** START OF DATA RECORDS **
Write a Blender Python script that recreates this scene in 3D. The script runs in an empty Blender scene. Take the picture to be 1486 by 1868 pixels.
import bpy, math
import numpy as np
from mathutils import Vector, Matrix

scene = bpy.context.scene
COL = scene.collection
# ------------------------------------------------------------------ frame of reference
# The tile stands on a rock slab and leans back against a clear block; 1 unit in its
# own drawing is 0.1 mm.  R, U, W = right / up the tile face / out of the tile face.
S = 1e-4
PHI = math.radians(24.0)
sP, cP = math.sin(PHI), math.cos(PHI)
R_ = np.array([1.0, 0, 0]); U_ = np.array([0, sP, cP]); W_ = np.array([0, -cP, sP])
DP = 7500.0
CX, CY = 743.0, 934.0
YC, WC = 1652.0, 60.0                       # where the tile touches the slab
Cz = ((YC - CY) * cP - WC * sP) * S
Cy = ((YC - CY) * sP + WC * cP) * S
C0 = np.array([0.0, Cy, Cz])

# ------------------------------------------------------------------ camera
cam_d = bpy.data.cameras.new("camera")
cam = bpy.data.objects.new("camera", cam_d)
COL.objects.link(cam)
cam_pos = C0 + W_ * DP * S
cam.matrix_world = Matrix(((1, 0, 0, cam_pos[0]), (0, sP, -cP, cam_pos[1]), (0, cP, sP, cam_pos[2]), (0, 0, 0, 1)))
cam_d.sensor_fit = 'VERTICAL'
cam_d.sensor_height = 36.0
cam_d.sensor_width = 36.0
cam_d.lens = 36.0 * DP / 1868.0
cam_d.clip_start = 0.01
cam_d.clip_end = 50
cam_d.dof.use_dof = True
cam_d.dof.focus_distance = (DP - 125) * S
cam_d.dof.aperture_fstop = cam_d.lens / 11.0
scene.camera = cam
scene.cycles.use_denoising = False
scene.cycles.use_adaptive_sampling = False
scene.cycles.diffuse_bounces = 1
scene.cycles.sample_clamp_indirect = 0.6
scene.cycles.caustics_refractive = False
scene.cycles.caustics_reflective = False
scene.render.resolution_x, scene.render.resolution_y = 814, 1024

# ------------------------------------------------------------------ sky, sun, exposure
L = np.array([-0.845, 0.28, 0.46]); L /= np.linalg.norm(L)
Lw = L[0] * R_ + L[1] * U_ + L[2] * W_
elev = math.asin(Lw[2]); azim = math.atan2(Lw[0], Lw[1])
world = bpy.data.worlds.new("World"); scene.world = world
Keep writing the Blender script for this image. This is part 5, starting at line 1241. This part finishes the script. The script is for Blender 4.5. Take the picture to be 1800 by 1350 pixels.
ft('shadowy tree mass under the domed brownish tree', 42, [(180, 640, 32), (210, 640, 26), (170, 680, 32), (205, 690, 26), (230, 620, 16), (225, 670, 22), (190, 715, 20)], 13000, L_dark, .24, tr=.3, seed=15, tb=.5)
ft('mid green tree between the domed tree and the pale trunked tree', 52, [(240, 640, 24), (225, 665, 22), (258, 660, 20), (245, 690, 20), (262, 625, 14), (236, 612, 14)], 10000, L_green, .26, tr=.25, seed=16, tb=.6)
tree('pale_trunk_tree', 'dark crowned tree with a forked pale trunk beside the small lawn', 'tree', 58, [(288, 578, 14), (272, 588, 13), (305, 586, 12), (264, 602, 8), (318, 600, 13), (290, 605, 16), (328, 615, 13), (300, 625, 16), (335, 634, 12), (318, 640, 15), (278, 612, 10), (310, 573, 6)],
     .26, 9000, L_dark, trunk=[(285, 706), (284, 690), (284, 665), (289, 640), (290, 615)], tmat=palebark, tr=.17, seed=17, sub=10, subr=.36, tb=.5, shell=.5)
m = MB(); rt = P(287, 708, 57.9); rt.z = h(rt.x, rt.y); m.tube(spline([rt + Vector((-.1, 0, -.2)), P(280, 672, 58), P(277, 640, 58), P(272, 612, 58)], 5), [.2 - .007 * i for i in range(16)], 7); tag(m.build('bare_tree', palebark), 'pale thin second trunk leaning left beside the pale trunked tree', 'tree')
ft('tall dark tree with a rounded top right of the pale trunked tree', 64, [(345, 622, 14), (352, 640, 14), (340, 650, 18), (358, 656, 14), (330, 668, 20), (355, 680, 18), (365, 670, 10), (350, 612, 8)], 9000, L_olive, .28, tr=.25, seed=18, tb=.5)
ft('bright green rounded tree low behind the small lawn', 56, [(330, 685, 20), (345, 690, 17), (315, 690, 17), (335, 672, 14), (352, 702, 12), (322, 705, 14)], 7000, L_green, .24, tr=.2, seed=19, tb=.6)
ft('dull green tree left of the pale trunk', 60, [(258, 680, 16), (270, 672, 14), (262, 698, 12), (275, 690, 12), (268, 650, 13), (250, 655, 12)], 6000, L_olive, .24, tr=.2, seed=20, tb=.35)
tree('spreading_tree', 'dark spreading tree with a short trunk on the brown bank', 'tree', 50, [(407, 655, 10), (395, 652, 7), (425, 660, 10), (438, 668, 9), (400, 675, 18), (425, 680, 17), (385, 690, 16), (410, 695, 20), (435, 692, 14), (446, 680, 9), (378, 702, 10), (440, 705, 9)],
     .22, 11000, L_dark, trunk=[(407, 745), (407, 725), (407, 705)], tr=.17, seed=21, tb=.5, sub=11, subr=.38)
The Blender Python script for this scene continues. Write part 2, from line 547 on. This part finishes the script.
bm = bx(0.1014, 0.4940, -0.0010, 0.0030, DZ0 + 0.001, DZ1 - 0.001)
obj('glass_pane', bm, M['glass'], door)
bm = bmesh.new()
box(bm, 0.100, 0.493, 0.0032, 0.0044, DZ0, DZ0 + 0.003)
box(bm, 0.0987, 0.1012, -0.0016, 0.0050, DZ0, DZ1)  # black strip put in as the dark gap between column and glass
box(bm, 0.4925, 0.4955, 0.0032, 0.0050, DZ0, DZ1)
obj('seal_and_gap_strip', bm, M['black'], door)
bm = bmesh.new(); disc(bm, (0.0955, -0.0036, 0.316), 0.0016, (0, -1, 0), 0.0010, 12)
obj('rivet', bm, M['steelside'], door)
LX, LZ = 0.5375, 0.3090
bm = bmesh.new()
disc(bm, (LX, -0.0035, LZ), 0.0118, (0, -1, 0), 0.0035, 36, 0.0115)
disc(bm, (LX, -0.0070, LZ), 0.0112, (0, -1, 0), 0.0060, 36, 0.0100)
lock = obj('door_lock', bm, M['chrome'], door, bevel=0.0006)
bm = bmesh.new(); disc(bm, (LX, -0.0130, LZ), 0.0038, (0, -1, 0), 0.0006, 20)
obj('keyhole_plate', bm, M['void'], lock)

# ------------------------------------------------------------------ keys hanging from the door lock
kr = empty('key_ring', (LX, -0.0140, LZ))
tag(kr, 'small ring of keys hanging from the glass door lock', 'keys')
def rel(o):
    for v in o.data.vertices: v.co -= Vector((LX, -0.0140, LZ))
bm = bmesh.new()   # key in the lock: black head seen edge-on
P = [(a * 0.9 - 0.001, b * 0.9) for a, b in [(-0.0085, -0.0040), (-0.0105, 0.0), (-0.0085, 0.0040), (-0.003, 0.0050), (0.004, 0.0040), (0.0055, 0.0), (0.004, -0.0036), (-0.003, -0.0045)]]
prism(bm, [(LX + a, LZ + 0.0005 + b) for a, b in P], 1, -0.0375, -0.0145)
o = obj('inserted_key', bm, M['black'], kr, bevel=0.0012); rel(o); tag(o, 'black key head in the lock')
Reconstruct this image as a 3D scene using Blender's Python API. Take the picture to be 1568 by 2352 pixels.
** END OF DATA RECORDS **
Go through the records above and set each one down exactly, please.

Write a Blender Python script that recreates this scene in 3D. The script runs in an empty Blender scene. Take the picture to be 1486 by 1868 pixels.
import bpy, math
import numpy as np
from mathutils import Vector, Matrix

scene = bpy.context.scene
COL = scene.collection
# ------------------------------------------------------------------ frame of reference
# The tile stands on a rock slab and leans back against a clear block; 1 unit in its
# own drawing is 0.1 mm.  R, U, W = right / up the tile face / out of the tile face.
S = 1e-4
PHI = math.radians(24.0)
sP, cP = math.sin(PHI), math.cos(PHI)
R_ = np.array([1.0, 0, 0]); U_ = np.array([0, sP, cP]); W_ = np.array([0, -cP, sP])
DP = 7500.0
CX, CY = 743.0, 934.0
YC, WC = 1652.0, 60.0                       # where the tile touches the slab
Cz = ((YC - CY) * cP - WC * sP) * S
Cy = ((YC - CY) * sP + WC * cP) * S
C0 = np.array([0.0, Cy, Cz])

# ------------------------------------------------------------------ camera
cam_d = bpy.data.cameras.new("camera")
cam = bpy.data.objects.new("camera", cam_d)
COL.objects.link(cam)
cam_pos = C0 + W_ * DP * S
cam.matrix_world = Matrix(((1, 0, 0, cam_pos[0]), (0, sP, -cP, cam_pos[1]), (0, cP, sP, cam_pos[2]), (0, 0, 0, 1)))
cam_d.sensor_fit = 'VERTICAL'
cam_d.sensor_height = 36.0
cam_d.sensor_width = 36.0
cam_d.lens = 36.0 * DP / 1868.0
cam_d.clip_start = 0.01
cam_d.clip_end = 50
cam_d.dof.use_dof = True
cam_d.dof.focus_distance = (DP - 125) * S
cam_d.dof.aperture_fstop = cam_d.lens / 11.0
scene.camera = cam
scene.cycles.use_denoising = False
scene.cycles.use_adaptive_sampling = False
scene.cycles.diffuse_bounces = 1
scene.cycles.sample_clamp_indirect = 0.6
scene.cycles.caustics_refractive = False
scene.cycles.caustics_reflective = False
scene.render.resolution_x, scene.render.resolution_y = 814, 1024

# ------------------------------------------------------------------ sky, sun, exposure
L = np.array([-0.845, 0.28, 0.46]); L /= np.linalg.norm(L)
Lw = L[0] * R_ + L[1] * U_ + L[2] * W_
elev = math.asin(Lw[2]); azim = math.atan2(Lw[0], Lw[1])
world = bpy.data.worlds.new("World"); scene.world = world
Keep writing the Blender script for this image. This is part 5, starting at line 1241. This part finishes the script. The script is for Blender 4.5. Take the picture to be 1800 by 1350 pixels.
ft('shadowy tree mass under the domed brownish tree', 42, [(180, 640, 32), (210, 640, 26), (170, 680, 32), (205, 690, 26), (230, 620, 16), (225, 670, 22), (190, 715, 20)], 13000, L_dark, .24, tr=.3, seed=15, tb=.5)
ft('mid green tree between the domed tree and the pale trunked tree', 52, [(240, 640, 24), (225, 665, 22), (258, 660, 20), (245, 690, 20), (262, 625, 14), (236, 612, 14)], 10000, L_green, .26, tr=.25, seed=16, tb=.6)
tree('pale_trunk_tree', 'dark crowned tree with a forked pale trunk beside the small lawn', 'tree', 58, [(288, 578, 14), (272, 588, 13), (305, 586, 12), (264, 602, 8), (318, 600, 13), (290, 605, 16), (328, 615, 13), (300, 625, 16), (335, 634, 12), (318, 640, 15), (278, 612, 10), (310, 573, 6)],
     .26, 9000, L_dark, trunk=[(285, 706), (284, 690), (284, 665), (289, 640), (290, 615)], tmat=palebark, tr=.17, seed=17, sub=10, subr=.36, tb=.5, shell=.5)
m = MB(); rt = P(287, 708, 57.9); rt.z = h(rt.x, rt.y); m.tube(spline([rt + Vector((-.1, 0, -.2)), P(280, 672, 58), P(277, 640, 58), P(272, 612, 58)], 5), [.2 - .007 * i for i in range(16)], 7); tag(m.build('bare_tree', palebark), 'pale thin second trunk leaning left beside the pale trunked tree', 'tree')
ft('tall dark tree with a rounded top right of the pale trunked tree', 64, [(345, 622, 14), (352, 640, 14), (340, 650, 18), (358, 656, 14), (330, 668, 20), (355, 680, 18), (365, 670, 10), (350, 612, 8)], 9000, L_olive, .28, tr=.25, seed=18, tb=.5)
ft('bright green rounded tree low behind the small lawn', 56, [(330, 685, 20), (345, 690, 17), (315, 690, 17), (335, 672, 14), (352, 702, 12), (322, 705, 14)], 7000, L_green, .24, tr=.2, seed=19, tb=.6)
ft('dull green tree left of the pale trunk', 60, [(258, 680, 16), (270, 672, 14), (262, 698, 12), (275, 690, 12), (268, 650, 13), (250, 655, 12)], 6000, L_olive, .24, tr=.2, seed=20, tb=.35)
tree('spreading_tree', 'dark spreading tree with a short trunk on the brown bank', 'tree', 50, [(407, 655, 10), (395, 652, 7), (425, 660, 10), (438, 668, 9), (400, 675, 18), (425, 680, 17), (385, 690, 16), (410, 695, 20), (435, 692, 14), (446, 680, 9), (378, 702, 10), (440, 705, 9)],
     .22, 11000, L_dark, trunk=[(407, 745), (407, 725), (407, 705)], tr=.17, seed=21, tb=.5, sub=11, subr=.38)
The Blender Python script for this scene continues. Write part 2, from line 547 on. This part finishes the script.
bm = bx(0.1014, 0.4940, -0.0010, 0.0030, DZ0 + 0.001, DZ1 - 0.001)
obj('glass_pane', bm, M['glass'], door)
bm = bmesh.new()
box(bm, 0.100, 0.493, 0.0032, 0.0044, DZ0, DZ0 + 0.003)
box(bm, 0.0987, 0.1012, -0.0016, 0.0050, DZ0, DZ1)  # black strip put in as the dark gap between column and glass
box(bm, 0.4925, 0.4955, 0.0032, 0.0050, DZ0, DZ1)
obj('seal_and_gap_strip', bm, M['black'], door)
bm = bmesh.new(); disc(bm, (0.0955, -0.0036, 0.316), 0.0016, (0, -1, 0), 0.0010, 12)
obj('rivet', bm, M['steelside'], door)
LX, LZ = 0.5375, 0.3090
bm = bmesh.new()
disc(bm, (LX, -0.0035, LZ), 0.0118, (0, -1, 0), 0.0035, 36, 0.0115)
disc(bm, (LX, -0.0070, LZ), 0.0112, (0, -1, 0), 0.0060, 36, 0.0100)
lock = obj('door_lock', bm, M['chrome'], door, bevel=0.0006)
bm = bmesh.new(); disc(bm, (LX, -0.0130, LZ), 0.0038, (0, -1, 0), 0.0006, 20)
obj('keyhole_plate', bm, M['void'], lock)

# ------------------------------------------------------------------ keys hanging from the door lock
kr = empty('key_ring', (LX, -0.0140, LZ))
tag(kr, 'small ring of keys hanging from the glass door lock', 'keys')
def rel(o):
    for v in o.data.vertices: v.co -= Vector((LX, -0.0140, LZ))
bm = bmesh.new()   # key in the lock: black head seen edge-on
P = [(a * 0.9 - 0.001, b * 0.9) for a, b in [(-0.0085, -0.0040), (-0.0105, 0.0), (-0.0085, 0.0040), (-0.003, 0.0050), (0.004, 0.0040), (0.0055, 0.0), (0.004, -0.0036), (-0.003, -0.0045)]]
prism(bm, [(LX + a, LZ + 0.0005 + b) for a, b in P], 1, -0.0375, -0.0145)
o = obj('inserted_key', bm, M['black'], kr, bevel=0.0012); rel(o); tag(o, 'black key head in the lock')
Reconstruct this image as a 3D scene using Blender's Python API. Take the picture to be 1568 by 2352 pixels.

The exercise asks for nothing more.